Phil: There is also a live-action human storyline. Every episode this season begins with a live-action intro that’s this really funny weird story starring Phil and Mike as human beings, so you’ll get to see our rat faces.
AD: Are there any new voices being featured this season? New animals?
Phil: Tons of peeps. Bob Balaban. Lucy Liu. This is the first time where we’ve had characters that are in two or three episodes, which has been really funny and silly. Steve Dildarian is a recurring character.
Mike: Anthony Mackie as a talking horsey.
Phil: He’s in a number of episodes.
Mike: That’ll be explained later in the season. We had a lot of great actor-actors come on this season. Edie Falco and David Harbour as this couple of bad guys who are hilarious.
Phil: Tom Noonan.
Mike: People like Marianne Jean-Baptiste. Jared Harris. Michael Sheen. Really just filled out these little characters with the full brunt of their acting abilities.
Phil: And of course tons of funny people we’re forgetting. John Mulaney, Tracy Morgan, Lauren Lapkus, Jon Gabrus. All of our fun improviser friends who’ve been on the show before end up coming back, too. Probably our most eclectic actor-improv-musician season
AD: Which group of animals do you most identify with? On the show or otherwise?
Phil: I think on the show. I’ll speak for Phil—the Phil rat. He’s just this neutral that I really like. Ah, shoot. I really do like Mike and I as a pair of lizards or geckos, right?
Mike: Geckos, lizards. We’re not scientists, OK?
Phil: Those guys may have shot up to top of my favorite characters to play. I wouldn’t quite identify with them, but I love them dearly.
Mike: All the different animals we get to play are different shades of us in a way.
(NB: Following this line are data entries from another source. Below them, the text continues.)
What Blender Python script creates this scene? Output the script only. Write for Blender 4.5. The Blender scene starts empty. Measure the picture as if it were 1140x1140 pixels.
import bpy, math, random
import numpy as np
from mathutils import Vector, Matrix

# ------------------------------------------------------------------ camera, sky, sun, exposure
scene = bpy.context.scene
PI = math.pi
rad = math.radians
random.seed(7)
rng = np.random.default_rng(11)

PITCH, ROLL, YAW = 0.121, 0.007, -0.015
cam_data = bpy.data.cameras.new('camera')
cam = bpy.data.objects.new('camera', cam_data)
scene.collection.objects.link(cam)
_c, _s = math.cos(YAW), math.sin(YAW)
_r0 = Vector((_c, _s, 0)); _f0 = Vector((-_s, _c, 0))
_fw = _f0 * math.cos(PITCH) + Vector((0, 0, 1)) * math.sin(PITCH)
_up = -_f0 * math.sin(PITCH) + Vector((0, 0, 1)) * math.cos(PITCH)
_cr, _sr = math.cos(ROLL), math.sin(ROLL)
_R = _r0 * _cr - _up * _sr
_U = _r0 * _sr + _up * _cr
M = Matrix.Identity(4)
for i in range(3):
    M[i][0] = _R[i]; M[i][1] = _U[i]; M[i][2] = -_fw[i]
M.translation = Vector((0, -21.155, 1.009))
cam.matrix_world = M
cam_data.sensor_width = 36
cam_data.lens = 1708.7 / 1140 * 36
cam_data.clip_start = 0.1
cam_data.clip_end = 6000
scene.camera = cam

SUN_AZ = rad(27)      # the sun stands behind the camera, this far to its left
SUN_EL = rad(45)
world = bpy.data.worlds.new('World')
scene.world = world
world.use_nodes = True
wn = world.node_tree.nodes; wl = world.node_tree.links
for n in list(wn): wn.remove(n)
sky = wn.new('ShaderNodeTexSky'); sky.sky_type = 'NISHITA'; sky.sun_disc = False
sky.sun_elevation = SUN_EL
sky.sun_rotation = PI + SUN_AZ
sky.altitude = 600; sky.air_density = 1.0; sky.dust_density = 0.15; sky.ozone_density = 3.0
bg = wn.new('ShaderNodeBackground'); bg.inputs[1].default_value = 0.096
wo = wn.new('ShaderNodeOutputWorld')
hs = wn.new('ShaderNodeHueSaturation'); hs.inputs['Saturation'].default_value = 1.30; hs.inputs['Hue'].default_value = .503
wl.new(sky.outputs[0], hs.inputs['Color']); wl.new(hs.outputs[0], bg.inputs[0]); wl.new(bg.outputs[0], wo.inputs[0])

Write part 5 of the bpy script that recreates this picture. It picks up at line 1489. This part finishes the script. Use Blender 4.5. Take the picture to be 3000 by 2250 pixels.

Some of them are way more turned up and ridiculous. One of my favorite ones to play, not necessarily to connect with, is our horses episode this season. The Mike horse is a tiny—
Phil: –A miniature horse.
Mike: Who is very rich and not a good guy, the antagonist who’s self-conscious, and it was fun to lean into that. I also do a terrible British accent. It was fun to offend the British a little bit.
AD: I know this show is about Animals, but since they have human personalities, what do you think this show says about humans? Are we all rats or fleas or pigeons?
Phil: It’s about building up walls between species. It’s sort of saying we’re all kind of the same. We could all be friends if we could just talk to each other, if we get past these little superficial things that are different about us. We could all come together if we just talked it out a little bit.
Mike: I think much of the show from the beginning was the very simple premise of hey, those pigeons over there, those fleas. In my daily life, those are things, objects I see on my way to work that are in my way. It’s the simple act of going, What’s their deal? Are they actually communicating? What’s going on in their heads? What do they think of the craziness around them in New York City? It’s a fun wave-length to get on the rest of the season. We don’t think about it too much in terms of lofty ideals. We’re trying to make a show that’s funny first and trying to do things a little differently.
Phil: But we address xenophobia and nationalism!
Mike: BUT!
Phil: For sure!
Mike: But it’s there!
Phil: It’s there.
Animals. Season 3 premieres on HBO on Friday, August 3 at 11:30 p.m. ET.